Egypt clashes between Muslim and Copts calmed, witnesses say violence into night

1/10/2011

CAIRO: Aswan’s governor denied the burning of a church in Edfu, in southern Egypt, on Friday and said there was no attack on the church since there is no church “but a Christian guest house,” adding that the situation has calmed and the clashes stopped.

Governor Mostafa el-Said told Channel One, Egypt’s national TV channel, late on Friday that reports stating violence against a church in the city were “wrong.”

Eyewitnesses, however, have reported that a number of Muslim men surrounded church and set fire to parts of it, then moved to Coptic houses in the area, where they set fire to buildings and vandalized a grocery store.
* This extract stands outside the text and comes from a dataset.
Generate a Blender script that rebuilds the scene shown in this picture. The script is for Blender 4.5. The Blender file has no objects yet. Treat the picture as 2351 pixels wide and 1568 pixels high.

They added that violence continued into the night, with the men using gas containers to set a residential home on fire, while another reported that one of the Muslims said “we don’t want Copts in our town.”

Eyewitnesses have confirmed that some men tried to stop the fire trucks from reaching the burning buildings, which contributed to financial damages for the city.

El-Said said that the clashes erupted after construction was taking place at the guest house with “the intention of turning it into a church which provoked the Muslims.”

He added that the Copts had permission to build on the guest house for 9 meters only, but they exceeded that and increased the building by 13 meters.

He said the Muslims “got angry” and the Copts admitted to the wrongdoing and promised to remove the extra floors, but there was a delay in the removal “which made a local Islamic clerk mobilize young men and head there to remove it themselves.”

Clashes between the Muslim majority and Coptic Christians over building new churches or expanding existing ones is not new, and several incidents of violence have erupted over similar situations across the country.

Many activists and observers have been calling on the government to issue a unified house of worship law that forces both Muslims and Copts to follow the same regulations.

Many Copts have complained that Muslims can build a mosque anywhere, but Copts are forced to go through a long and difficult process of red tape that does not always give them the right to build.

On June 1, the Egyptian Cabinet approved the unified house of worship building law, which gives governors the power to approve any building, reconstruction or renovation. The old regulations only allowed the head of the state, then-President Hosni Mubarak, to approve the buildings.

The decision has to be taken within three months of application.

The new law says there should be 1,000 meters between a mosque and a church for “security reasons.”